>> BEGIN

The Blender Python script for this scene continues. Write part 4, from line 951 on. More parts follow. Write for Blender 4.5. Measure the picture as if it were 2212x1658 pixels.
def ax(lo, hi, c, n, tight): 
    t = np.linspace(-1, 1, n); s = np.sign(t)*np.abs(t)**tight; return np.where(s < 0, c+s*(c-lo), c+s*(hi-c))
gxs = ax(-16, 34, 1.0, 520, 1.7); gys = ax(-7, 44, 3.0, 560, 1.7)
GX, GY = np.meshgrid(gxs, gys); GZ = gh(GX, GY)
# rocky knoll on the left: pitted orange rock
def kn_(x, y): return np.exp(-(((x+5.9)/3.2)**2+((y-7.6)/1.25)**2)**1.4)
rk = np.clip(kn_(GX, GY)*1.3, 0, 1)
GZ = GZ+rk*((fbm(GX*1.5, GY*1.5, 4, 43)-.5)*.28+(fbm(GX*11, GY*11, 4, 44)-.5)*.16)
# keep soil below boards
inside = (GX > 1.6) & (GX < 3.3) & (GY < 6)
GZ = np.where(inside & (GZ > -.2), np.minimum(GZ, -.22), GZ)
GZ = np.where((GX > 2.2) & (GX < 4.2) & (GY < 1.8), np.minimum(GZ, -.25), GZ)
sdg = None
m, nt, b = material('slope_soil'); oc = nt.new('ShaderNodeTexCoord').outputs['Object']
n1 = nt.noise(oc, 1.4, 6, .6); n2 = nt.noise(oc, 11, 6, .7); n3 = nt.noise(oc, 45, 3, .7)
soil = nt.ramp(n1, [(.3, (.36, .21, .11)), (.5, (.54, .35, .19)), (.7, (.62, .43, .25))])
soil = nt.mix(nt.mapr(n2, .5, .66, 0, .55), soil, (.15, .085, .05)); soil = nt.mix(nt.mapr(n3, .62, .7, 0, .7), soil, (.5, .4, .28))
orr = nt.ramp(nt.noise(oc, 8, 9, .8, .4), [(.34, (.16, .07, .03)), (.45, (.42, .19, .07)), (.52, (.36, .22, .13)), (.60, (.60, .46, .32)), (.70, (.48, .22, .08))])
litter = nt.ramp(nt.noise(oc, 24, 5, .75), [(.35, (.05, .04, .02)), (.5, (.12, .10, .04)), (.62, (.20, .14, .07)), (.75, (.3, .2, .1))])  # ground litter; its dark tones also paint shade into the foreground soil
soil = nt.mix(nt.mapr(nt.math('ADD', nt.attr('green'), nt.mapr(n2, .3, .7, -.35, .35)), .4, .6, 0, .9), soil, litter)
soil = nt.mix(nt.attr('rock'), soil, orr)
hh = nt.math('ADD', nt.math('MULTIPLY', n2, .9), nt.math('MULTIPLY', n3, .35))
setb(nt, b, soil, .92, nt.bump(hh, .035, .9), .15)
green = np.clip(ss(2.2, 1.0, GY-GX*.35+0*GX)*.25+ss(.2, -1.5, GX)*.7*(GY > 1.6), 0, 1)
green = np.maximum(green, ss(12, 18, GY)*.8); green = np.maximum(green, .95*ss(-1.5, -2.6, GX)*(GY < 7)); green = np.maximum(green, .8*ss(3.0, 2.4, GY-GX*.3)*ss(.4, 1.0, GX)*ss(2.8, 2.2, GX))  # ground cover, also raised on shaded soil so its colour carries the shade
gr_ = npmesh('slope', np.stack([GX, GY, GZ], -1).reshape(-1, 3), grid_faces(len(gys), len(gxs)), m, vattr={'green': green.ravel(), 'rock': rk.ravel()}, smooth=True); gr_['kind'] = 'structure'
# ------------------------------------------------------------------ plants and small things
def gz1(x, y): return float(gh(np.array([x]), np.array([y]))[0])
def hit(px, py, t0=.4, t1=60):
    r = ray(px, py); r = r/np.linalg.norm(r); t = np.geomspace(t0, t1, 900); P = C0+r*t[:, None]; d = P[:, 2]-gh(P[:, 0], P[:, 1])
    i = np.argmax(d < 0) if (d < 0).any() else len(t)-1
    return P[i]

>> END

→ Short problem:
From the listing above, reproduce all the lines exactly.

→ Result of this task:
The Blender Python script for this scene continues. Write part 4, from line 951 on. More parts follow. Write for Blender 4.5. Measure the picture as if it were 2212x1658 pixels.
def ax(lo, hi, c, n, tight): 
    t = np.linspace(-1, 1, n); s = np.sign(t)*np.abs(t)**tight; return np.where(s < 0, c+s*(c-lo), c+s*(hi-c))
gxs = ax(-16, 34, 1.0, 520, 1.7); gys = ax(-7, 44, 3.0, 560, 1.7)
GX, GY = np.meshgrid(gxs, gys); GZ = gh(GX, GY)
# rocky knoll on the left: pitted orange rock
def kn_(x, y): return np.exp(-(((x+5.9)/3.2)**2+((y-7.6)/1.25)**2)**1.4)
rk = np.clip(kn_(GX, GY)*1.3, 0, 1)
GZ = GZ+rk*((fbm(GX*1.5, GY*1.5, 4, 43)-.5)*.28+(fbm(GX*11, GY*11, 4, 44)-.5)*.16)
# keep soil below boards
inside = (GX > 1.6) & (GX < 3.3) & (GY < 6)
GZ = np.where(inside & (GZ > -.2), np.minimum(GZ, -.22), GZ)
GZ = np.where((GX > 2.2) & (GX < 4.2) & (GY < 1.8), np.minimum(GZ, -.25), GZ)
sdg = None
m, nt, b = material('slope_soil'); oc = nt.new('ShaderNodeTexCoord').outputs['Object']
n1 = nt.noise(oc, 1.4, 6, .6); n2 = nt.noise(oc, 11, 6, .7); n3 = nt.noise(oc, 45, 3, .7)
soil = nt.ramp(n1, [(.3, (.36, .21, .11)), (.5, (.54, .35, .19)), (.7, (.62, .43, .25))])
soil = nt.mix(nt.mapr(n2, .5, .66, 0, .55), soil, (.15, .085, .05)); soil = nt.mix(nt.mapr(n3, .62, .7, 0, .7), soil, (.5, .4, .28))
orr = nt.ramp(nt.noise(oc, 8, 9, .8, .4), [(.34, (.16, .07, .03)), (.45, (.42, .19, .07)), (.52, (.36, .22, .13)), (.60, (.60, .46, .32)), (.70, (.48, .22, .08))])
litter = nt.ramp(nt.noise(oc, 24, 5, .75), [(.35, (.05, .04, .02)), (.5, (.12, .10, .04)), (.62, (.20, .14, .07)), (.75, (.3, .2, .1))])  # ground litter; its dark tones also paint shade into the foreground soil
soil = nt.mix(nt.mapr(nt.math('ADD', nt.attr('green'), nt.mapr(n2, .3, .7, -.35, .35)), .4, .6, 0, .9), soil, litter)
soil = nt.mix(nt.attr('rock'), soil, orr)
hh = nt.math('ADD', nt.math('MULTIPLY', n2, .9), nt.math('MULTIPLY', n3, .35))
setb(nt, b, soil, .92, nt.bump(hh, .035, .9), .15)
green = np.clip(ss(2.2, 1.0, GY-GX*.35+0*GX)*.25+ss(.2, -1.5, GX)*.7*(GY > 1.6), 0, 1)
green = np.maximum(green, ss(12, 18, GY)*.8); green = np.maximum(green, .95*ss(-1.5, -2.6, GX)*(GY < 7)); green = np.maximum(green, .8*ss(3.0, 2.4, GY-GX*.3)*ss(.4, 1.0, GX)*ss(2.8, 2.2, GX))  # ground cover, also raised on shaded soil so its colour carries the shade
gr_ = npmesh('slope', np.stack([GX, GY, GZ], -1).reshape(-1, 3), grid_faces(len(gys), len(gxs)), m, vattr={'green': green.ravel(), 'rock': rk.ravel()}, smooth=True); gr_['kind'] = 'structure'
# ------------------------------------------------------------------ plants and small things
def gz1(x, y): return float(gh(np.array([x]), np.array([y]))[0])
def hit(px, py, t0=.4, t1=60):
    r = ray(px, py); r = r/np.linalg.norm(r); t = np.geomspace(t0, t1, 900); P = C0+r*t[:, None]; d = P[:, 2]-gh(P[:, 0], P[:, 1])
    i = np.argmax(d < 0) if (d < 0).any() else len(t)-1
    return P[i]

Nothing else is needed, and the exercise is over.